In Creadon v. U.S. Bank N.A., the Court considered a case that was filed by the first assignee of the original lender. The case proceeded for some time, during which time the plaintiff had filed the original promissory note with the trial court. Nearly two years after the case was filed, the note and mortgage were apparently assigned to U.S. Bank who was then substituted as plaintiff in the case and quickly prevailed on the foreclosure action after a bench trial. Standing was an issue on appeal and the Second DCA ruled that U.S. Bank had sought to prove standing by claiming it was the holder of the original note. However, since the original note was in the trial court’s possession, U.S. Bank could not have been in possession of the note and therefore did not prove standing. The trial court was reversed and the case directed to be dismissed. A harsh result indeed!

The takeaway is that, when claiming standing as the holder of the note, there is no substitute for possession of the original promissory note.
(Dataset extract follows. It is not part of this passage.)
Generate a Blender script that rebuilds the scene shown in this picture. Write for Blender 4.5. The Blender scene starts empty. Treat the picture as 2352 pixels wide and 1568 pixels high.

As well, standing needs to be evaluated after each transfer of the instrument in question. In this case, the original plaintiff had standing but the issue arose again when U.S. Bank acquired the note and mortgage and was substituted into the case as the new plaintiff. The best practice would have been for the original plaintiff to recover possession of the original note from the trial court, assign the note and mortgage to U.S. Bank, deliver possession of the original note to U.S. Bank along with the assignment, and thereafter file a motion to substitute U.S. Bank as a plaintiff in the case. Lesson learned!